Les mots comme vestiges sacrés

Pourtant, au-delà des choix sonores discutables, l'écriture de Vessel demeure une lueur dans la pénombre. Les textes se font incantations et tissent des récits où l'intime et le mythologique s'entrelacent. Sur le morceau éponyme, le vocaliste évoque une forme de quête de rédemption, une préparation à un jugement inéluctable et mêle spiritualité et introspection (Come now, swing wide those gates / 'Cause I have paid my penance kindly well in time for judgment day). Damocles se présente comme une ballade psychologique où le chanteur confronte ses propres vulnérabilités. La chanson progresse grâce à un piano délicat vers des sonorités plus intenses et reflète une véritable montée en puissance émotionnelle. Quant au titre Caramel, il explore les douceurs et douleurs de l’amour avec une sensualité palpable grâce à son style reggaeton. La composition offre un travail lyrique qui capture la complexité des émotions humaines, un chaos accentué par le passage final dans un registre blackgaze.
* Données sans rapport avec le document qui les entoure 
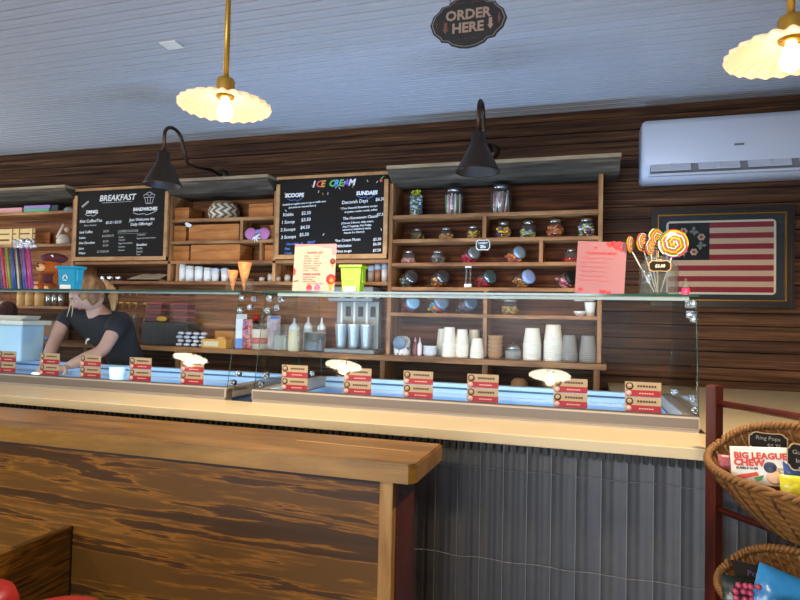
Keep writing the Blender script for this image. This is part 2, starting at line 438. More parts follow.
for px, py, wh in tagpx:
    p = at(px, py-3, GY0+.014)
    lb = 'beige and red flavour tag pair '+wh
    if first: o = ft; o.location = (p.x, GY0+.026, RIM+.001); o['label'] = lb; o['group'] = 'flavour tags along the case front'; first = False
    else: o = dup(ft, (p.x, GY0+.026, RIM+.001), lb)

# ------------------------------------------------------------------ wooden bar in front
BZ = 1.08; BX = -.348; BY0, BY1 = 1.275, 1.53; BL = -3.2
bar = thing('wooden_bar', 'brown wooden bar with thick plank top in front of the cream counter', 'bar', (0, 0, 0))
mb = MB()
ch = .020
mb.prism([(BL, BY0), (BX-ch*.7, BY0), (BX, BY0+ch), (BX+.004, BY1), (BL, BY1)], BZ-.042, BZ, BARTOP)
bmesh.ops.bevel(mb.bm, geom=[e for e in mb.bm.edges if abs(e.verts[0].co.z-BZ) < .001 and abs(e.verts[1].co.z-BZ) < .001], offset=.004, segments=2, affect='EDGES')
mb.build('bar_top', bar)
# worn streak on the top
mb = MB(); mb.prism([(BX-.36, 1.425), (BX-.05, 1.412), (BX-.05, 1.409), (BX-.36, 1.421)], BZ, BZ+.0004, mat('bare_wood_scratch', '#c99a62', .6)); mb.build('scratch', bar)
PX = BX-.095
mb = MB(); mb.b2(BL, PX+.002, BY0+.055, BY0+.075, .06, BZ-.042, BARW); mb.b2(BL, PX, BY1-.05, BY1-.03, .06, BZ-.042, BARW); mb.build('front_panel', bar)
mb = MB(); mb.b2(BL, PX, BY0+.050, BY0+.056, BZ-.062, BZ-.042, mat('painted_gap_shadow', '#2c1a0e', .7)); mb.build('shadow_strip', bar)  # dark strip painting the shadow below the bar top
mb = MB(); mb.b2(PX, PX+.033, BY0+.045, BY0+.075, 0, BZ-.042, TRIMW, bev=.003); mb.build('corner_post', bar)
mb = MB(); mb.b2(PX+.004, PX+.036, BY0+.0755, BY1-.03, 0, BZ-.042, REDW); mb.build('end_panel', bar)
mb = MB(); mb.b2(BL, PX, BY0+.08, BY1-.04, 0, .06, BLACK); mb.build('plinth', bar)
# low divider panel standing against the bar, lower left
p = at(69, 526, BY0+.05)
mb = MB(); mb.b2(-.009, .009, -.8, .0, 0, p.z, BARW); mb.b2(.006, .010, -.006, -.001, 0, p.z, BLACK)
mb.build('divider_panel', loc=(p.x, BY0+.0545, 0), label='low olive brown wooden divider panel standing out from the bar at lower left', cat='divider')
# stools
RED = mat('red_vinyl', '#a01217', .28, 0, .6)
def stool():
    t = thing('bar_stool', 'x', 'stool', group='red stools at the bar')
    MB().lathe([(0, .825), (.078, .825), (.088, .835), (.09, .865), (.082, .884), (.06, .892), (0, .896)], RED, n=36).build('seat', t)
    MB().lathe([(.089, .836), (.092, .838), (.092, .848), (.089, .85)], CHROME, n=36).build('seat_band', t)
    MB().lathe([(0, .02), (.028, .02), (.026, .824), (0, .824)], CHROME, n=16).build('column', t)
    MB().lathe([(0, 0), (.09, 0), (.09, .01), (.04, .03), (0, .03)], CHROME, n=32).build('base', t)
    MB().tube([(.08*math.cos(a*PI/12), .08*math.sin(a*PI/12), .3) for a in range(25)], .009, CHROME).build('foot_ring', t)
    return t
st = stool(); a = atz(-14, 573, .893); st.location = (a.x+.036, a.y-.075, 0); st['label'] = 'red vinyl stool in front of the bar, cut by the lower left corner'
a = atz(80, 593, .893); dup(st, (a.x+.012, a.y-.072, 0), 'red vinyl stool by the bar, its seat edge peeping up right of the divider panel')

# ------------------------------------------------------------------ pendants
def fl(mb, r, z, n, amp, zamp, m, ph=0):
    return [(r*(1+amp*math.cos(n*2*PI*i/240))*math.cos(2*PI*i/240), r*(1+amp*math.cos(n*2*PI*i/240))*math.sin(2*PI*i/240), z+zamp*math.cos(n*2*PI*i/240)) for i in range(240)]
shade_m = bpy.data.materials.new('milk_glass_shade'); shade_m.use_nodes = True
nt = shade_m.node_tree; b = nt.nodes['Principled BSDF']; b.inputs['Base Color'].default_value = lin('#f6e6c8'); b.inputs['Roughness'].default_value = .25
tr = nt.nodes.new('ShaderNodeBsdfTranslucent'); tr.inputs[0].default_value = lin('#f3d79c'); mx = nt.nodes.new('ShaderNodeMixShader'); mx.inputs[0].default_value = .35
nt.links.new(b.outputs[0], mx.inputs[1]); nt.links.new(tr.outputs[0], mx.inputs[2]); nt.links.new(mx.outputs[0], nt.nodes['Material Output'].inputs[0])
glow_m = mat('bright_milk_glass', '#f6e6c8', .3, emit='#fff0d8', es=16)
b.inputs['Emission Color'].default_value = lin('#ffe6c8'); b.inputs['Emission Strength'].default_value = .55
def pendant(x, y, z, label, bulb=14, power=14, group='fluted white pendant lamps', sm=None, sc=1):
    sm = sm or shade_m
    t = thing('pendant_lamp', label, 'pendant lamp', (x, y, z), 0, group); t.scale = (sc, sc, sc); ZZ = (CZ-z)/sc
    mb = MB(); rows = []
    for r, zz, a in ((.152, -.004, .018), (.150, 0, .018), (.125, .012, .014), (.095, .022, .01), (.06, .031, .006), (.030, .037, 0)):
        rows.append(fl(mb, r, zz, 24, a, a*.22, None))
    rows.append(fl(mb, .030, .040, 24, 0, 0, None))
    for r, zz, a in ((.06, .0345, .006), (.095, .0255, .01), (.125, .0155, .014), (.1515, .0035, .018)):
        rows.append(fl(mb, r, zz, 24, a, a*.22, None))
    rows.append(rows[0])
    mb.grid(rows, sm); mb.build('lamp_shade', t)
    MB().lathe([(.0, .03), (.029, .03), (.030, .05), (.031, .085), (.026, .095), (.012, .102), (0, .102)], BRASS, n=20).build('socket', t)
    MB().lathe([(.0, .1), (.0095, .1), (.0095, ZZ-.02), (0, ZZ-.02)], BRASS, n=12).build('pipe', t)
    MB().lathe([(.0, ZZ-.03), (.05, ZZ-.025), (.06, ZZ-.002), (0, ZZ-.002)], BRASS, n=24).build('ceiling_rose', t)
    bm_ = mat('bulb_glow_%g' % bulb, '#fff2d8', .4, emit='#ffe2ac', es=bulb)
    MB().lathe([(0, .031), (.012, .03), (.013, .015), (.022, -.002), (.027, -.018), (.022, -.036), (.010, -.046), (0, -.048)], bm_, n=20).build('bulb', t)
    l = bpy.data.lights.new('pendant_light', 'SPOT'); l.energy = power*3.8; l.color = (1.0, .76, .46); l.spot_size = R(176); l.spot_blend = .12; l.shadow_soft_size = .03
    lo = bpy.data.objects.new('pendant_light', l); COL.objects.link(lo); lo.location = (x, y, z-.055)
    return t
PY = 1.73; PZ = 2.103
p = at(225, 104, PY); pendant(p.x, PY, PZ, 'fluted white pendant lamp on a yellow brass pipe above the wooden bar')
p2 = at(791, 54, PY); pendant(p2.x, PY, PZ, 'fluted white pendant lamp at the top right picture corner')
for k, xx in enumerate((-4.45, -2.49, -.30)):
    pendant(xx, -1.55, 2.215, ('fluted white pendant lamp mirrored faintly in the case glass near the left end', 'fluted white pendant lamp mirrored in the case glass below the milkshake mixer', 'fluted white pendant lamp mirrored in the case glass below the paper cups')[k], bulb=40, power=30, sm=glow_m, sc=1.3)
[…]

Les braises sous une carapace fragile

Si Sleep Token s’égare parfois dans des limbes électroniques, il n’en oublie pas pour autant l’éclat brut du fer et du feu. Even in Arcadia, malgré sa parure plus synthétique, conserve des poussées métalliques qui tranchent le silence comme autant d’épiphanies furieuses. Ces instants, rares mais précieux, rappellent que le culte ne s’est pas entièrement détourné de ses fondations de granit.
Sur l’ouverture Look To Windward, une montée en tension s’installe et culmine en une explosion de guitares saturées et de percussions martelées. La voix de Vessel, d’abord douce et éthérée, se mue en un cri primal et rappelle les racines djent du groupe. Emergence poursuit cette dynamique et alterne entre des couplets apaisés et des refrains puissants où les riffs tranchants et les rythmes syncopés prennent le devant de la scène. La structure du morceau évoque une lutte intérieure, une oscillation entre quiétude et fracas. Infinite Baths clôture en beauté l’album sur une note puissante. Après une introduction atmosphérique, le morceau bascule dans un final où les éléments métalliques s’entrelacent avec des textures plus électroniques et créé un paysage sonore riche et contrasté.

Un dernier écho dans l'alcôve des murmures

Ainsi s’achève cette nouvelle incantation, plus trouble, plus fluide, plus énigmatique. Even in Arcadia n’est ni une rupture, ni une révélation : c’est une mue silencieuse, une marche sur la crête fragile entre la fidélité et l’expérimentation, un disque qui interroge plus qu’il ne répond, qui s’éloigne parfois de l’éclat divin au profit d’un reflet flou mais qui garde cette empreinte unique, celle d’un culte qui préfère le vertige à la certitude. Sleep Token, ici, nous livre un artefact hybride, un souffle venu d’ailleurs, moins immédiat, moins viscéral mais peut-être plus spectral. L’adoration devient contemplation et la ferveur un doute suspendu. C’est là, dans cet équilibre instable, que réside la beauté de ce quatrième opus : un mirage sonore qui ne s’impose pas mais qui hante.

Le bourdonnement d’une seconde œuvre

À peine Even in Arcadia a-t-il déployé ses ailes que déjà, une nouvelle ombre s'étend sur l'autel. Le 16 mai, une publication énigmatique surgit : une silhouette en posture de combat, surmontée de l'inscription "The Battle Continues…". Pas de "Behold…", où aucune proclamation ne figure, seulement ce message sibyllin qui embrase les conjectures. Et si cette bataille évoquée n'était pas une fin mais une transition, une passerelle vers une seconde entité, un miroir inversé où les harmonies se muent en dissonances, où la lumière cède la place à l'obscurité ? Peut-être que cette première projection n'était que l'aurore d'un crépuscule à venir, une promesse d'explorations plus profondes, plus sombres, plus intimes. Dans ce silence chargé de présages, une certitude demeure : le culte ne repose jamais. Et nous, fidèles égarés, attendons avec une grande impatience la prochaine exaltation, la prochaine lamentation, le prochain tableau.